Wednesday, April 22, 2009

The power of language

When the colonialists set foot on this gene-rich but technology-deficient continent ages ago, they started taking away more than just our resources. They took away our languages, and with it our culture. I always get irritated when you read or hear international news media saying "...Portuguese speaking Mozambique or Angola, French speaking Cameroun or English speaking Uganda..." The connotations behind these labels reach far beyond merely labelling one sovereign country with a language of an erstwhile forceful colonial master. It represents, me thinks, a perpetual, permanent and irreversible mark which we are being made to carry for centuries to come.

Africa has so far managed to unlock political free will, independence which to some extent now encompasses economic sovereignty and other freedoms to the exclusion of our freedom to our languages. I remember when I was in Primary School in the 1980s, our teachers suddenly passed a rule that all indeginous languages had been banned from the school grounds, and we were expected to start speaking in English. Those found wanting were sent for punishment which often included hard labour. When I look back now, I get the feeling that we have been battered so much that we are no longer proud even of our own selves.

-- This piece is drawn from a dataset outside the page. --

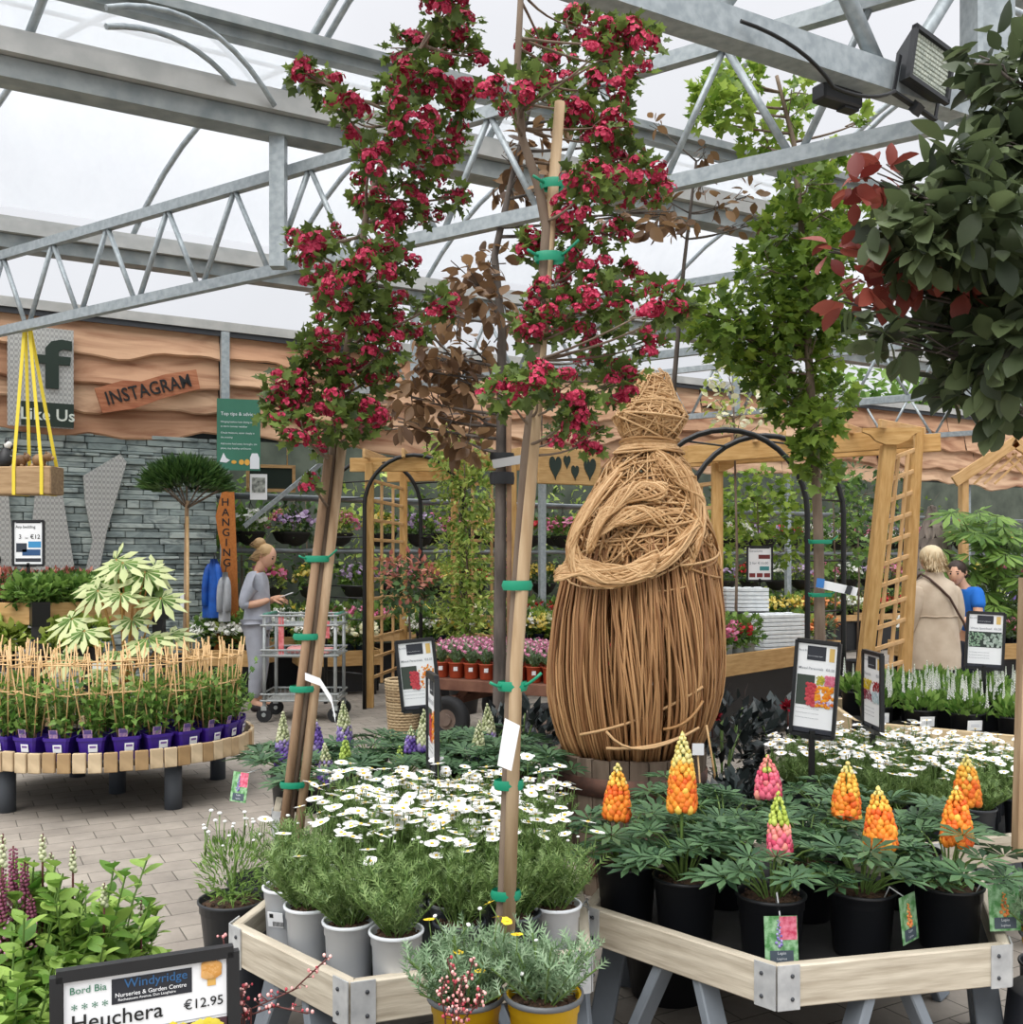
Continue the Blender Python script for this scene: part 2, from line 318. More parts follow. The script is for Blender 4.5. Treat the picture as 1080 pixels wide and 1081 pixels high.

In the United Kingdom alone, I know of many African families whose kids cannot speak any word of their mother toungues to the total preference of English. In Africa, you still get respect and high societal positions by being merely eloquent in English, or French, or Portuguese. The more you "break" your own language the better.

Language encompasses more than just a means to pass messages from one person to another. Language is a heritage. Language is culture. You are who you are because of where you came from, and where you came from is characterised by language. We must begin to be proud of our languages, our cultures, our heritage. I have heard of the argument that you cannot express certain scientific methods or processes in some languages, but that argument falls flat if you look at the Chinese, the Japanese, the Asians, and the Arabs. Language, like culture is dynamic, it evolves and adapts to circumstances.

Be proud of who you are!

1 comment:

  1. So true, PP, and the european languages do not even make for us to use them without insulting ourselves. So we still use words like "Idol" and "Tribe" for ourselves.